» Data provided:
────────

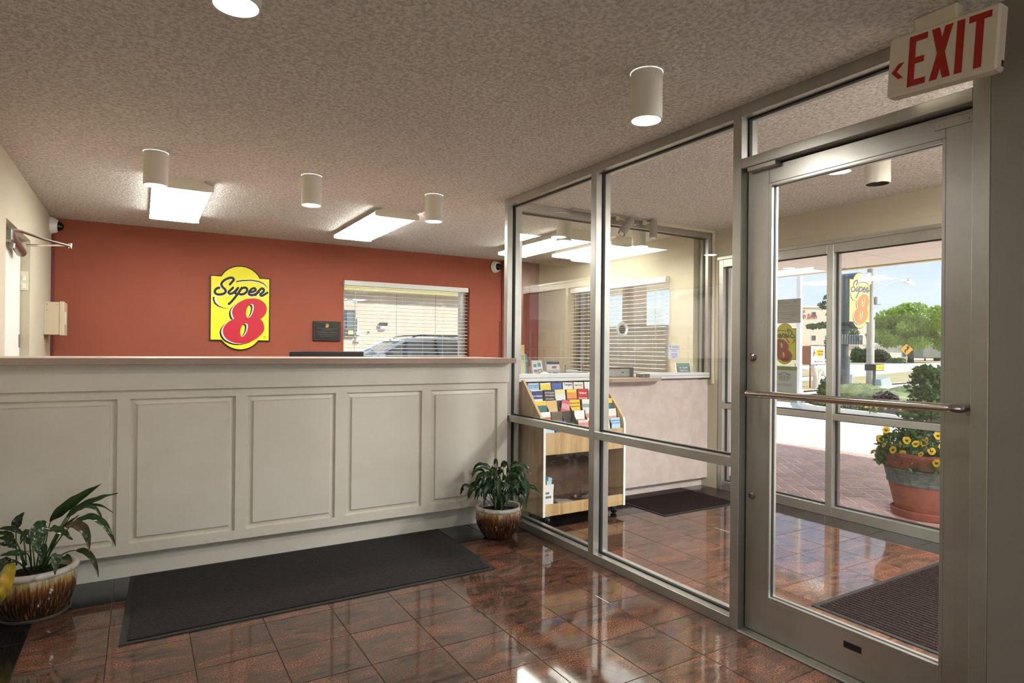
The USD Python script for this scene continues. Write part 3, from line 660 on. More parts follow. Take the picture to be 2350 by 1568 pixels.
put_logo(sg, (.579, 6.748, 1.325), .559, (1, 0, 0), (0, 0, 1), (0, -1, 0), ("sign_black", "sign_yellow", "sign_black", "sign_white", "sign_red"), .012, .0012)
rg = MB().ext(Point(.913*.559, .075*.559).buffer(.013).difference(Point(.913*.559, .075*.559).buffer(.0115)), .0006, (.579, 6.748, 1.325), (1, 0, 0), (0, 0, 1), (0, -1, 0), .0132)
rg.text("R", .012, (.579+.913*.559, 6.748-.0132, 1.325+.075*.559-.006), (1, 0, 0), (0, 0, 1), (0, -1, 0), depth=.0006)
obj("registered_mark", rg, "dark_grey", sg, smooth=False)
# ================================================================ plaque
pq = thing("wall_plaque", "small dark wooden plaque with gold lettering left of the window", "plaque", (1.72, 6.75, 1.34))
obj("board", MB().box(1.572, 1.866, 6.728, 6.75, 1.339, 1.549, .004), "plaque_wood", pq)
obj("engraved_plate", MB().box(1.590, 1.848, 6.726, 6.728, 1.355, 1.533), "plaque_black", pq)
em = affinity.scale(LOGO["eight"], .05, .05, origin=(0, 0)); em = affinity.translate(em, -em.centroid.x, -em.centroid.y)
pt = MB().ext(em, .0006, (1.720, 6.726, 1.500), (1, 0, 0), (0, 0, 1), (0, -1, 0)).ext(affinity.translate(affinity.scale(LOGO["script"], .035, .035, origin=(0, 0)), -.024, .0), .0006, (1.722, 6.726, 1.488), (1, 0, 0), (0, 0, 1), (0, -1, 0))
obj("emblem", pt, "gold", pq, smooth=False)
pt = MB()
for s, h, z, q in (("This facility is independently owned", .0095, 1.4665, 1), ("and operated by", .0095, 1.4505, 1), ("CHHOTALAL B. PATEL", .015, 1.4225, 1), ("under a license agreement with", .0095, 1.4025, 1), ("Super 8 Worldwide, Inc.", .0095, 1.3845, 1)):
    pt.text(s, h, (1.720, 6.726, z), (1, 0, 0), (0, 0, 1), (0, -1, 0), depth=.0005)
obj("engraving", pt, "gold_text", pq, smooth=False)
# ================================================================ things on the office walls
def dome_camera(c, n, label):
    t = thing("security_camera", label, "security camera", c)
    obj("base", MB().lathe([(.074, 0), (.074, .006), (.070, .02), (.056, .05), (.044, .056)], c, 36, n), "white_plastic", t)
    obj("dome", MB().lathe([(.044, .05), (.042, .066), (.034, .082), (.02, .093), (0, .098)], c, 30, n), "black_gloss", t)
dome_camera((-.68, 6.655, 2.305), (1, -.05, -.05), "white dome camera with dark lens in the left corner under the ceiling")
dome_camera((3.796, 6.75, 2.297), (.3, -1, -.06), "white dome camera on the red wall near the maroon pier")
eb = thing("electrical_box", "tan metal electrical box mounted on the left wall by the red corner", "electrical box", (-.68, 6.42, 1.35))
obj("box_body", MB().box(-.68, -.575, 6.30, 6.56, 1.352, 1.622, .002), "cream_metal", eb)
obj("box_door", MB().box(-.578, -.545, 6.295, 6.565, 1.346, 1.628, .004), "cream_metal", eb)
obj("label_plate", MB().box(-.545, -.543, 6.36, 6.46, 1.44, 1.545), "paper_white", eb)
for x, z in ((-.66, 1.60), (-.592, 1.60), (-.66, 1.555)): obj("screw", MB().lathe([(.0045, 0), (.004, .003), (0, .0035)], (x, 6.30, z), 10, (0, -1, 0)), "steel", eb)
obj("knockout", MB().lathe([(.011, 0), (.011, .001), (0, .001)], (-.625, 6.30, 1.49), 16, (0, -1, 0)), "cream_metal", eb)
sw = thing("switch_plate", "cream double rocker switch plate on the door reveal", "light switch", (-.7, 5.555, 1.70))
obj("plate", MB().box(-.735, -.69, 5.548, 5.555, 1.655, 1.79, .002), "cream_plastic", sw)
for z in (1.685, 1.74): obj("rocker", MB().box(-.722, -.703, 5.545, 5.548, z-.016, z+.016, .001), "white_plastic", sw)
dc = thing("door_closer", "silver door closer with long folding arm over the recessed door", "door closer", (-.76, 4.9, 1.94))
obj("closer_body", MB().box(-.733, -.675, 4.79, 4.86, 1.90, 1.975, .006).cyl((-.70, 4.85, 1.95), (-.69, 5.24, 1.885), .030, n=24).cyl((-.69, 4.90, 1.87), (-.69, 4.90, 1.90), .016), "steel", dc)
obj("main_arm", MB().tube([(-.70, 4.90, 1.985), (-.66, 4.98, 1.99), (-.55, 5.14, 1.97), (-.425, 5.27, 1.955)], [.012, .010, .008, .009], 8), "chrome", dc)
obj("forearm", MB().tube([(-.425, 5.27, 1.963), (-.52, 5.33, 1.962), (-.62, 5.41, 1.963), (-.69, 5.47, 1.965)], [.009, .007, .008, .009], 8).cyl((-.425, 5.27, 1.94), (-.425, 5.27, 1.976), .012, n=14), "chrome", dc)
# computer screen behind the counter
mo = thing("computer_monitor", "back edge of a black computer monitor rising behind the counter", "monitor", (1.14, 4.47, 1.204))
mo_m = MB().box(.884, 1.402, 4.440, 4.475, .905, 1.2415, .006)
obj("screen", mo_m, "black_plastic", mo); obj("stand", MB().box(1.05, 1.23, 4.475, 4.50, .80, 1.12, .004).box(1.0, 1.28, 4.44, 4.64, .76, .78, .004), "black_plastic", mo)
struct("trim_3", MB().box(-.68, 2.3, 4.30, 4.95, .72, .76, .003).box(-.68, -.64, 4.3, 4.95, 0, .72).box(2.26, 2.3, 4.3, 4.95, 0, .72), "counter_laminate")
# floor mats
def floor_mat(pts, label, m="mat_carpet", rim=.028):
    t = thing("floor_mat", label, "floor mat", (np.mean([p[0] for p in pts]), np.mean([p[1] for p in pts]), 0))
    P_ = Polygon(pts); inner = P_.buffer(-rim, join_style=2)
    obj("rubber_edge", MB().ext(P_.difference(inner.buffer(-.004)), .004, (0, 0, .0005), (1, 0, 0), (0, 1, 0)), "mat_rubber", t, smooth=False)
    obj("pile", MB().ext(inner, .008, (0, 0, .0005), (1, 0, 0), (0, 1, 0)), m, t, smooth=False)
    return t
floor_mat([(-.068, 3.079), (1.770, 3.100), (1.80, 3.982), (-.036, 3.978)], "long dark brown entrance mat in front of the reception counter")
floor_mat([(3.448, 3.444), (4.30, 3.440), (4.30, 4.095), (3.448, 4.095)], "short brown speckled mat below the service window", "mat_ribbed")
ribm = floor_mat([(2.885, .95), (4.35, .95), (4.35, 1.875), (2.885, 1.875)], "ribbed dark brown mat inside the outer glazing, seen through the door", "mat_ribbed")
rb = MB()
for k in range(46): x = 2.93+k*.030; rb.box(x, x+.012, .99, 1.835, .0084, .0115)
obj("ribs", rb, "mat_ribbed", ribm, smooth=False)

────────

» Task brief:
Except for the pictures, reproduce every line exactly.

» Result below:
The USD Python script for this scene continues. Write part 3, from line 660 on. More parts follow. Take the picture to be 2350 by 1568 pixels.
put_logo(sg, (.579, 6.748, 1.325), .559, (1, 0, 0), (0, 0, 1), (0, -1, 0), ("sign_black", "sign_yellow", "sign_black", "sign_white", "sign_red"), .012, .0012)
rg = MB().ext(Point(.913*.559, .075*.559).buffer(.013).difference(Point(.913*.559, .075*.559).buffer(.0115)), .0006, (.579, 6.748, 1.325), (1, 0, 0), (0, 0, 1), (0, -1, 0), .0132)
rg.text("R", .012, (.579+.913*.559, 6.748-.0132, 1.325+.075*.559-.006), (1, 0, 0), (0, 0, 1), (0, -1, 0), depth=.0006)
obj("registered_mark", rg, "dark_grey", sg, smooth=False)
# ================================================================ plaque
pq = thing("wall_plaque", "small dark wooden plaque with gold lettering left of the window", "plaque", (1.72, 6.75, 1.34))
obj("board", MB().box(1.572, 1.866, 6.728, 6.75, 1.339, 1.549, .004), "plaque_wood", pq)
obj("engraved_plate", MB().box(1.590, 1.848, 6.726, 6.728, 1.355, 1.533), "plaque_black", pq)
em = affinity.scale(LOGO["eight"], .05, .05, origin=(0, 0)); em = affinity.translate(em, -em.centroid.x, -em.centroid.y)
pt = MB().ext(em, .0006, (1.720, 6.726, 1.500), (1, 0, 0), (0, 0, 1), (0, -1, 0)).ext(affinity.translate(affinity.scale(LOGO["script"], .035, .035, origin=(0, 0)), -.024, .0), .0006, (1.722, 6.726, 1.488), (1, 0, 0), (0, 0, 1), (0, -1, 0))
obj("emblem", pt, "gold", pq, smooth=False)
pt = MB()
for s, h, z, q in (("This facility is independently owned", .0095, 1.4665, 1), ("and operated by", .0095, 1.4505, 1), ("CHHOTALAL B. PATEL", .015, 1.4225, 1), ("under a license agreement with", .0095, 1.4025, 1), ("Super 8 Worldwide, Inc.", .0095, 1.3845, 1)):
    pt.text(s, h, (1.720, 6.726, z), (1, 0, 0), (0, 0, 1), (0, -1, 0), depth=.0005)
obj("engraving", pt, "gold_text", pq, smooth=False)
# ================================================================ things on the office walls
def dome_camera(c, n, label):
    t = thing("security_camera", label, "security camera", c)
    obj("base", MB().lathe([(.074, 0), (.074, .006), (.070, .02), (.056, .05), (.044, .056)], c, 36, n), "white_plastic", t)
    obj("dome", MB().lathe([(.044, .05), (.042, .066), (.034, .082), (.02, .093), (0, .098)], c, 30, n), "black_gloss", t)
dome_camera((-.68, 6.655, 2.305), (1, -.05, -.05), "white dome camera with dark lens in the left corner under the ceiling")
dome_camera((3.796, 6.75, 2.297), (.3, -1, -.06), "white dome camera on the red wall near the maroon pier")
eb = thing("electrical_box", "tan metal electrical box mounted on the left wall by the red corner", "electrical box", (-.68, 6.42, 1.35))
obj("box_body", MB().box(-.68, -.575, 6.30, 6.56, 1.352, 1.622, .002), "cream_metal", eb)
obj("box_door", MB().box(-.578, -.545, 6.295, 6.565, 1.346, 1.628, .004), "cream_metal", eb)
obj("label_plate", MB().box(-.545, -.543, 6.36, 6.46, 1.44, 1.545), "paper_white", eb)
for x, z in ((-.66, 1.60), (-.592, 1.60), (-.66, 1.555)): obj("screw", MB().lathe([(.0045, 0), (.004, .003), (0, .0035)], (x, 6.30, z), 10, (0, -1, 0)), "steel", eb)
obj("knockout", MB().lathe([(.011, 0), (.011, .001), (0, .001)], (-.625, 6.30, 1.49), 16, (0, -1, 0)), "cream_metal", eb)
sw = thing("switch_plate", "cream double rocker switch plate on the door reveal", "light switch", (-.7, 5.555, 1.70))
obj("plate", MB().box(-.735, -.69, 5.548, 5.555, 1.655, 1.79, .002), "cream_plastic", sw)
for z in (1.685, 1.74): obj("rocker", MB().box(-.722, -.703, 5.545, 5.548, z-.016, z+.016, .001), "white_plastic", sw)
dc = thing("door_closer", "silver door closer with long folding arm over the recessed door", "door closer", (-.76, 4.9, 1.94))
obj("closer_body", MB().box(-.733, -.675, 4.79, 4.86, 1.90, 1.975, .006).cyl((-.70, 4.85, 1.95), (-.69, 5.24, 1.885), .030, n=24).cyl((-.69, 4.90, 1.87), (-.69, 4.90, 1.90), .016), "steel", dc)
obj("main_arm", MB().tube([(-.70, 4.90, 1.985), (-.66, 4.98, 1.99), (-.55, 5.14, 1.97), (-.425, 5.27, 1.955)], [.012, .010, .008, .009], 8), "chrome", dc)
obj("forearm", MB().tube([(-.425, 5.27, 1.963), (-.52, 5.33, 1.962), (-.62, 5.41, 1.963), (-.69, 5.47, 1.965)], [.009, .007, .008, .009], 8).cyl((-.425, 5.27, 1.94), (-.425, 5.27, 1.976), .012, n=14), "chrome", dc)
# computer screen behind the counter
mo = thing("computer_monitor", "back edge of a black computer monitor rising behind the counter", "monitor", (1.14, 4.47, 1.204))
mo_m = MB().box(.884, 1.402, 4.440, 4.475, .905, 1.2415, .006)
obj("screen", mo_m, "black_plastic", mo); obj("stand", MB().box(1.05, 1.23, 4.475, 4.50, .80, 1.12, .004).box(1.0, 1.28, 4.44, 4.64, .76, .78, .004), "black_plastic", mo)
struct("trim_3", MB().box(-.68, 2.3, 4.30, 4.95, .72, .76, .003).box(-.68, -.64, 4.3, 4.95, 0, .72).box(2.26, 2.3, 4.3, 4.95, 0, .72), "counter_laminate")
# floor mats
def floor_mat(pts, label, m="mat_carpet", rim=.028):
    t = thing("floor_mat", label, "floor mat", (np.mean([p[0] for p in pts]), np.mean([p[1] for p in pts]), 0))
    P_ = Polygon(pts); inner = P_.buffer(-rim, join_style=2)
    obj("rubber_edge", MB().ext(P_.difference(inner.buffer(-.004)), .004, (0, 0, .0005), (1, 0, 0), (0, 1, 0)), "mat_rubber", t, smooth=False)
    obj("pile", MB().ext(inner, .008, (0, 0, .0005), (1, 0, 0), (0, 1, 0)), m, t, smooth=False)
    return t
floor_mat([(-.068, 3.079), (1.770, 3.100), (1.80, 3.982), (-.036, 3.978)], "long dark brown entrance mat in front of the reception counter")
floor_mat([(3.448, 3.444), (4.30, 3.440), (4.30, 4.095), (3.448, 4.095)], "short brown speckled mat below the service window", "mat_ribbed")
ribm = floor_mat([(2.885, .95), (4.35, .95), (4.35, 1.875), (2.885, 1.875)], "ribbed dark brown mat inside the outer glazing, seen through the door", "mat_ribbed")
rb = MB()
for k in range(46): x = 2.93+k*.030; rb.box(x, x+.012, .99, 1.835, .0084, .0115)
obj("ribs", rb, "mat_ribbed", ribm, smooth=False)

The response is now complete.